Exploring dense connectivity of convolutional operators establishes critical "synapses" to communicate feature vectors from different levels and enriches the set of transformations on Computer Vision applications. Yet, even with heavy-machinery approaches such as Neural Architecture Search (NAS), discovering effective connectivity patterns requires tremendous efforts due to either constrained connectivity design space or a sub-optimal exploration process induced by an unconstrained search space. In this paper, we propose CSCO, a novel paradigm that fabricates effective connectivity of convolutional operators with minimal utilization of existing design motifs and further utilizes the discovered wiring to construct high-performing ConvNets. CSCO guides the exploration via a neural predictor as a surrogate of the ground-truth performance. We introduce Graph Isomorphism as data augmentation to improve sample efficiency and propose a Metropolis-Hastings Evolutionary Search (MH-ES) to evade locally optimal architectures and advance search quality. Results on ImageNet show ~0.6% performance improvement over hand-crafted and NAS-crafted dense connectivity. Our code is publicly available.
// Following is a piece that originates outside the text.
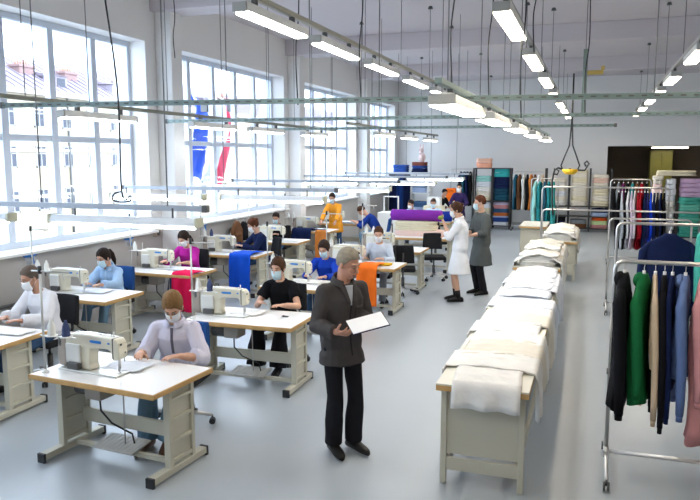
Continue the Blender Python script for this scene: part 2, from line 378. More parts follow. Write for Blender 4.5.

翻译：探索卷积算子的密集连通性为计算机视觉应用中不同层级的特征向量通信建立了关键“突触”，并丰富了变换集合。然而，即便采用神经架构搜索（NAS）等重型方法，由于连通性设计空间受限或非约束搜索空间导致的次优探索过程，发现有效的连通性模式仍需要巨大努力。本文提出CSCO这一新型范式，以最小化对现有设计模式的依赖来构建卷积算子的有效连通性，并进一步利用所发现的连接构造高性能卷积网络。CSCO通过神经预测器作为真实性能的代理来引导探索。我们引入图同构作为数据增强手段以提高样本效率，并提出梅特罗波利斯-黑斯廷斯进化搜索（MH-ES）以避免局部最优架构并提升搜索质量。在ImageNet上的结果表明，与手工设计及NAS设计的密集连通性相比，性能提升约0.6%。我们的代码已公开。